Eli Roth is not George Miller, and Borderlands is not Furiosa. There’s one major car chase scene in the first half of the film that is so embarrassing in comparison to Furiosa (or Fury Road, or any other Mad Max movie) that I would not have let it see the light of day were I Eli Roth. It’s a mess of genuinely awful-looking CGI vomit, with green-screen shots so obviously fake that you could almost convince me they were a bit, if only they appeared in a more clever movie.
There’s no sense of danger in these sequences. Plus, it’s impossible to tell where any vehicles are in relation to other vehicles, and the whole thing ends with the heroes being covered in worm piss. In that moment, the audience can relate.
The lesson here is that if George Miller is about to release another masterpiece, maybe get your own crappy desert action movie well out of the way so nobody thinks to compare the two.
A Borderlands movie came 10 years too late.
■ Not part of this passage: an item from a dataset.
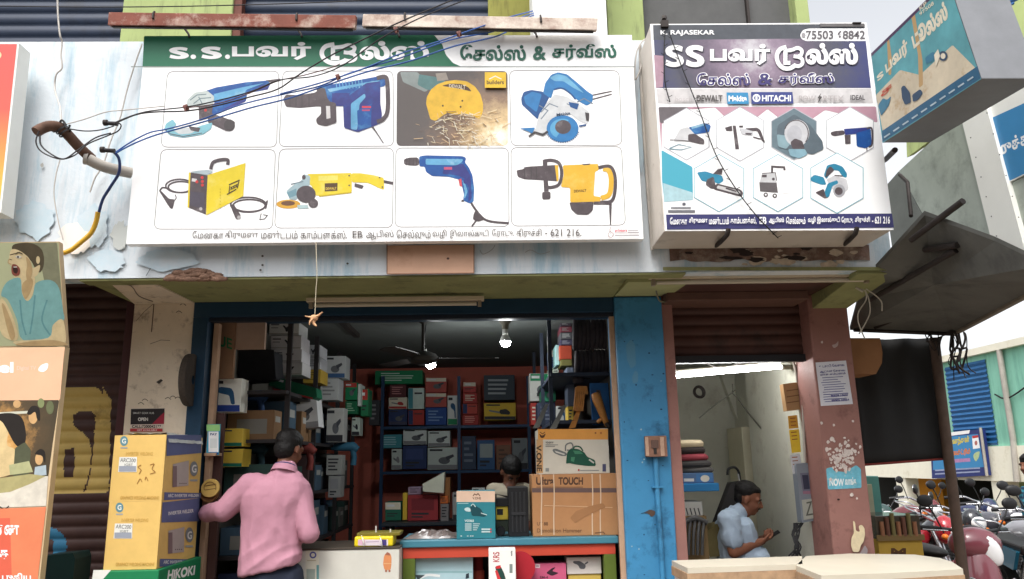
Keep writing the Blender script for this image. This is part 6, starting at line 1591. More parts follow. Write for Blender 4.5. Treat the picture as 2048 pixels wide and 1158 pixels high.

While developer Gearbox has continued making Borderlands games over the last decade (with great financial success), I and many of my gaming cohorts have long felt that its time to shine ended somewhere around 2014.
In 2009, the first game stood out because it melded role-playing mechanics with first-person shooting that felt good — something that hadn’t really been done before at that scale. It also had a unique art style and a sense of humor, both of which went a long way in an era dominated by bland Call of Duty knock-offs. The 2012 sequel was more of the same, but the formula was still worthwhile, and I had a fun time with it. However, my sense of humor evolved well past the dated pop culture and internet meme references that plagued those games. And plenty of other RPG/shooter hybrids came out in the last decade that negated the uniqueness of Borderlands.
It’s unbelievably vexing, then, that anyone decided to make Borderlands into a movie in the 2020s. Game adaptations always, by necessity, lose the kinds of player-driven interactivity that make video games, well, video games. Sometimes the game in question has enough going for it to cover for that, but Borderlands does not. It is a series that made sense at a specific point in time entirely due to the circumstances surrounding it.
When you remove the fun co-op gunplay and build the whole thing out of irritating jokes, you get one of the worst movies I’ve seen in years. Congratulations to all involved for somehow making a movie that feels way too much like Borderlands without being very much like Borderlands in any of the ways that matter at all.